Since her election to the school board in 2016, Lalji has been pushing for a school bus for NWSS students living in Queensborough.

By the time I arrived at the bus stop, there was already a line of people, including NWSS students, waiting for the bus.

‘It’s 8:36 a.m. and I am late for school’_6
New Westminster trustee Mary Lalji and Richmond-Queensborough MLA Jas Johal speak with students.

One student told us she had recently gotten her N, so she’s been driving to school more often. Today, though, her dad had to use her car, so she was relegated to the bus.

Another said he arrives at the bus stop early in case the bus is full. That way, if it is full, he can just catch the next one. He’s only been late to school a few times this semester, he said.

All NWSS students who live in Queensborough and take transit have to transfer at the 22nd Street SkyTrain station.

Lalji said most kids catch one of the buses between 7:30 and 8 a.m. Anything after 8 a.m. and they’d be late.

For about 25 minutes, we stood waiting, watching. Many of the buses were pretty full by the time they reached Howes and Ewen. At 7:57 a.m. we got on one with only standing room left.

At the 22nd Street station, another Queensborough student explained there are two buses that pass near the high school. The 128 Braid Station, which travels east on Eighth Avenue, and the 155 down Sixth Avenue. She said she takes the 128 so she doesn’t have to walk too far.

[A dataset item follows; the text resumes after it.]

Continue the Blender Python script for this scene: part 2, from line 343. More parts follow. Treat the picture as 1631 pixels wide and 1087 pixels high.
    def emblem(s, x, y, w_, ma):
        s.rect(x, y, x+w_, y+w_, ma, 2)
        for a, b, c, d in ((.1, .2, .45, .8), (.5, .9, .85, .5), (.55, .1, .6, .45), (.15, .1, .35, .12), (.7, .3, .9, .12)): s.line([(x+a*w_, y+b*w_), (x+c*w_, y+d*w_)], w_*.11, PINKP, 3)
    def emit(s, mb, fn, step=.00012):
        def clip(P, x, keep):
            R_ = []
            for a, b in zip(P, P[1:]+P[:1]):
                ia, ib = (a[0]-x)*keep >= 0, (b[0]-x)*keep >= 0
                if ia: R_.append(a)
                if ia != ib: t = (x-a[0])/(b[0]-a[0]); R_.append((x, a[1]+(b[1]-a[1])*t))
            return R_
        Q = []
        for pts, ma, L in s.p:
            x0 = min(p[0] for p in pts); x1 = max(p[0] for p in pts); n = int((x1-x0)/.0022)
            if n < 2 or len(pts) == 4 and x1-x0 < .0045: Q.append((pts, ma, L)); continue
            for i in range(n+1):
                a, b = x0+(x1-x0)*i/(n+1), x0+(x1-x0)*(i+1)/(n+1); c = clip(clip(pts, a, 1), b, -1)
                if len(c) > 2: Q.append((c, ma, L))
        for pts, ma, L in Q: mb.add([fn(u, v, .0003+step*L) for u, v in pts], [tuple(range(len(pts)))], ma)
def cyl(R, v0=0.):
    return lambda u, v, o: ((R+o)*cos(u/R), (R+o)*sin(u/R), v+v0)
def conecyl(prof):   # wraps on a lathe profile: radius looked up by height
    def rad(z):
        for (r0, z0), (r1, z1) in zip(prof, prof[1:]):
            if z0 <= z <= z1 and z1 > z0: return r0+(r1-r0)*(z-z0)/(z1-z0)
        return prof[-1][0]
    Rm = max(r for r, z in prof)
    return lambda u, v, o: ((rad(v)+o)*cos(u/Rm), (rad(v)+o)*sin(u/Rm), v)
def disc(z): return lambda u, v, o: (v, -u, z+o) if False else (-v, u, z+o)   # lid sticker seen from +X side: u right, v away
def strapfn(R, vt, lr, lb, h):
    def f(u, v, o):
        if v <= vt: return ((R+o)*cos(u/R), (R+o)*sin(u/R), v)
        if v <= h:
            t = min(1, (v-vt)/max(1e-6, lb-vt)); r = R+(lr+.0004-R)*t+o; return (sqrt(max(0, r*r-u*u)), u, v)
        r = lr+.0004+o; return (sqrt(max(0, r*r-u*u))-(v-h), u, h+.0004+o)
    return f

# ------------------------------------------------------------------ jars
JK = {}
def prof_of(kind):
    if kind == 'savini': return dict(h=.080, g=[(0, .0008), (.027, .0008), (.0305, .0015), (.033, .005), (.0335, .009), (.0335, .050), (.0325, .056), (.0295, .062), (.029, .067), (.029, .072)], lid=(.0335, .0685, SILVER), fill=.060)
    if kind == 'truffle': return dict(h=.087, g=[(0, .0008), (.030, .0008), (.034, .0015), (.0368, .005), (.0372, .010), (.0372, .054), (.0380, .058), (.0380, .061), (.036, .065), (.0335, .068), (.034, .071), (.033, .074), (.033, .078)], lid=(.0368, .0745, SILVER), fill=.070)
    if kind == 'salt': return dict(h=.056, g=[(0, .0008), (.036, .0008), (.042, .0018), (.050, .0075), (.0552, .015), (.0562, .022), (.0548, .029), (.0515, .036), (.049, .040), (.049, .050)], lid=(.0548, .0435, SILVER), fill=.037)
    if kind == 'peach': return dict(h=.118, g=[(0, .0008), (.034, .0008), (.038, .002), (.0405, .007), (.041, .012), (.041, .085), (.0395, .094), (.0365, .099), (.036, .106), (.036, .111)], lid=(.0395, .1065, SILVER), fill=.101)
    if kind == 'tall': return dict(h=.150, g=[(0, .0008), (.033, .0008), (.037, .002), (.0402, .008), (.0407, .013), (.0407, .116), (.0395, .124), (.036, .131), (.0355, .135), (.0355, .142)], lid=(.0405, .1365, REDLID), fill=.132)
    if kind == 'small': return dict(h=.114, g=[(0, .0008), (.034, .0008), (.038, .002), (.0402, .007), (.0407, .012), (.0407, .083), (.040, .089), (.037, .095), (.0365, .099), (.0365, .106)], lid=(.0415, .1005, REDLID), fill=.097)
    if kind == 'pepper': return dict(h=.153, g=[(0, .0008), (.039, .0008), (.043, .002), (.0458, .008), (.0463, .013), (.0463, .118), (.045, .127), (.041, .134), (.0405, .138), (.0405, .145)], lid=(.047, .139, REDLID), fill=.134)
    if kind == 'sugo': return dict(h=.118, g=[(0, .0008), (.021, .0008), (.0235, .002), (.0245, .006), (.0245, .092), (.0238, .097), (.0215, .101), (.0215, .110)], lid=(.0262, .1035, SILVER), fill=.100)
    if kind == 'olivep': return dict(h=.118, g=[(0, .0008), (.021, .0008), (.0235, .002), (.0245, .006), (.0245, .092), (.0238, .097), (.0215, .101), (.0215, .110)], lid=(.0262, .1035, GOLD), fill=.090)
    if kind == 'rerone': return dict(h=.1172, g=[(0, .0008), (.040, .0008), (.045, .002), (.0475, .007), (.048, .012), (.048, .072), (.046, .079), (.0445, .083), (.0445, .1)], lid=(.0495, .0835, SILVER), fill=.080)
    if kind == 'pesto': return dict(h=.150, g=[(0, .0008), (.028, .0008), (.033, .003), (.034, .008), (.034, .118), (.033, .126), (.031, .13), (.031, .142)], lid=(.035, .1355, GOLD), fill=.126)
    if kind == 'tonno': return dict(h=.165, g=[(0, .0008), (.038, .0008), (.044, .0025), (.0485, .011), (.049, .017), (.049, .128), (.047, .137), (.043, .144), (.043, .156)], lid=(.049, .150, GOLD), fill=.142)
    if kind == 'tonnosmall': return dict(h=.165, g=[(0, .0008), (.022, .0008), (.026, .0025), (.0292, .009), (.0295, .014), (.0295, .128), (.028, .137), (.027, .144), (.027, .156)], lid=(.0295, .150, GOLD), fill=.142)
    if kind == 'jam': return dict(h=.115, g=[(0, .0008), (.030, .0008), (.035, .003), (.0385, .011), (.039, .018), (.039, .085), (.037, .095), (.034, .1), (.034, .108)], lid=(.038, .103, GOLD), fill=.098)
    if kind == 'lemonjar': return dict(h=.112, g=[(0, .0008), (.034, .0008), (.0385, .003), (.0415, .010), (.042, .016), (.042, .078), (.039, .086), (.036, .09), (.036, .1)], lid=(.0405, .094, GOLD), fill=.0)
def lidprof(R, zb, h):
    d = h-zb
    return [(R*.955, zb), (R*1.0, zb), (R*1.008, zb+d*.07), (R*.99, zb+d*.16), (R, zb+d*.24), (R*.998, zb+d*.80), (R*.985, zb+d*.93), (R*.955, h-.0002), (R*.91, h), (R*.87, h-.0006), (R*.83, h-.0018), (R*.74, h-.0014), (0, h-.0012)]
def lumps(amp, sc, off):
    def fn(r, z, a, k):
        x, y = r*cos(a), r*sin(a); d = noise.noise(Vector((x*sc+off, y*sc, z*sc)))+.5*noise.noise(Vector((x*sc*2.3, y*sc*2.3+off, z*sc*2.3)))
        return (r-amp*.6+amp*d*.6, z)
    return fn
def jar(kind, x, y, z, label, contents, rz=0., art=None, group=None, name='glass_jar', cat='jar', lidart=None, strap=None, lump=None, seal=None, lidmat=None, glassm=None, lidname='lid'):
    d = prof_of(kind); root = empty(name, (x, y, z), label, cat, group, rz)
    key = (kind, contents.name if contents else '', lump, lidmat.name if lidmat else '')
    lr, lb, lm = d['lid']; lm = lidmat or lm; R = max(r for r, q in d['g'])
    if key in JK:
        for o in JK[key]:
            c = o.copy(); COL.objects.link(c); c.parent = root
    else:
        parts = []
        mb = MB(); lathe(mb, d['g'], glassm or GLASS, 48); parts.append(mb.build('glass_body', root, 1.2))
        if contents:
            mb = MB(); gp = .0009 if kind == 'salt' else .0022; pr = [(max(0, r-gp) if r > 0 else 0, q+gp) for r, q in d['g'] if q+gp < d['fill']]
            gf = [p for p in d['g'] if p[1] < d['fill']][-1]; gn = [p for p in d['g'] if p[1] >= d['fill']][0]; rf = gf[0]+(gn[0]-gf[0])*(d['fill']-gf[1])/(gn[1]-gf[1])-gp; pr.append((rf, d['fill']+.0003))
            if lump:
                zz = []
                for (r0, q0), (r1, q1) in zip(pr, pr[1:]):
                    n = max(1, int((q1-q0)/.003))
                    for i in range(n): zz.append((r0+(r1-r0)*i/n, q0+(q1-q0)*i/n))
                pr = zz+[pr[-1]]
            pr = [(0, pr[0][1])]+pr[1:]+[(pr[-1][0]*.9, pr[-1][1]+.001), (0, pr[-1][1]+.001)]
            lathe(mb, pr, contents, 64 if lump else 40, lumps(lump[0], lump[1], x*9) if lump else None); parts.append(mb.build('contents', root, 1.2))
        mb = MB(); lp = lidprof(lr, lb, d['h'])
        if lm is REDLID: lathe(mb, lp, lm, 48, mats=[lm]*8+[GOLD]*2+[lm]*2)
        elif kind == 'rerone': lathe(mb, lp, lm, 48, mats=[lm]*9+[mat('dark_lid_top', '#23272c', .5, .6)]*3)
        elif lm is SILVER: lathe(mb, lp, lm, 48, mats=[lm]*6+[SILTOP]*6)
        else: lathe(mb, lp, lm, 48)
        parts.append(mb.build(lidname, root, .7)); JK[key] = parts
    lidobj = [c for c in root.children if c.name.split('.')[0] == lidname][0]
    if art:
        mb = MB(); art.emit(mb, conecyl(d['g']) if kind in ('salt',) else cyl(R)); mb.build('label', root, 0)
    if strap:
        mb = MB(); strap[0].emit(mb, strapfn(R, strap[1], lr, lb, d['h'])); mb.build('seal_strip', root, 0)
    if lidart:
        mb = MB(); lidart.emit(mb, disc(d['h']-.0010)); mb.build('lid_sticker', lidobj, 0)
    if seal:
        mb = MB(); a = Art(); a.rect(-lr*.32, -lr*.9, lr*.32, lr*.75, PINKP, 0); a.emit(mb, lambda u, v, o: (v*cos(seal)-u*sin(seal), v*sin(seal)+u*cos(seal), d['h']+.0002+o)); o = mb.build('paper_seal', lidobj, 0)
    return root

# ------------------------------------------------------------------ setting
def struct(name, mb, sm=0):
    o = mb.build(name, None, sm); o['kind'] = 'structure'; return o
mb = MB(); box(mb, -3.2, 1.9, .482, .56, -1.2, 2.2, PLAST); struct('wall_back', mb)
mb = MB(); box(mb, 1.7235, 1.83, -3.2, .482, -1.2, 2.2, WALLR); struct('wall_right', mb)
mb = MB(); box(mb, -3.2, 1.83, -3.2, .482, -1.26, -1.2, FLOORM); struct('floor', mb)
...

‘It’s 8:36 a.m. and I am late for school’_3
Students wait at the 22nd Street SkyTrain station to take a bus to New Westminster Secondary School.

But that bus wasn’t scheduled to arrive until 8:20 a.m. and it was only 8:04 a.m.

By 8:20 a.m., there were about 35 students waiting for the bus (not all are from Queensborough) and there was still no sign of the bus.

It finally arrived at 8:26 a.m. We were already late. The first bell at NWSS rings at 8:25 a.m.


Earlier this year, the school board approved Lalji’s motion to have the district send a survey to Queensborough parents whose kids attended NWSS.

The survey asked parents if they were interested in a bus service to and from the high school, and whether they would be willing to pay for it. A total of 273 surveys were sent out; 47 were returned completed and less than half said they were interested in a service.

The main concern was cost. Parents were not willing to pay more than the price of a Compass card for a concession fare, which is currently $53 a month, according to a report by district staff presented in May.

Staff concluded a bus service wouldn’t be possible without a significant subsidy.

But Lalji argued the survey lacked diversity and excluded the portion of Queensborough parents who don’t speak English.

She pushed to have a second survey sent to parents, this time in several languages.

The results of the second survey were presented to the school board last month. This time, 59 people completed the survey and only one was completed in Tagalog.

Johal said he heard a lot of complaints about the bus service in Queensborough while campaigning in the area earlier this year.

I asked if he’d spoken with New Westminster MLA Judy Darcy.

“I don’t see a problem working with Judy Darcy and getting this done,” Johal replied.

“The multi-billion-dollar budget that the NPD has should be able to find a school or two I would think. … Maybe’s there a unique way we can do this together.”

That’s what Lalji wants to see.

Lalji believes the surveys were poorly received because they focused mainly on the cost of the bus service, instead of polling people to find out who would be interested.

She believes the district could have done more to encourage parents to complete the surveys.

She hopes by getting the local MLA involved, she’ll be able to get the service up and running.



  • Mary Lalji, Jas Johal and Cayley Dobie catch the 410 bus from Queensborough to the 22nd Street SkyTrain station at 7:57 a.m.
  • Arrive at 8:04 a.m.
  • Wait 21 minutes.
  • Bus 128 arrives at 8:25 a.m. and leaves at 8:26 a.m.
  • At 8:37 a.m. the 128 stops outside New Westminster Secondary School.
  • Total time on buses: 18 minutes.
  • Total time spent in-transit: 39 minutes.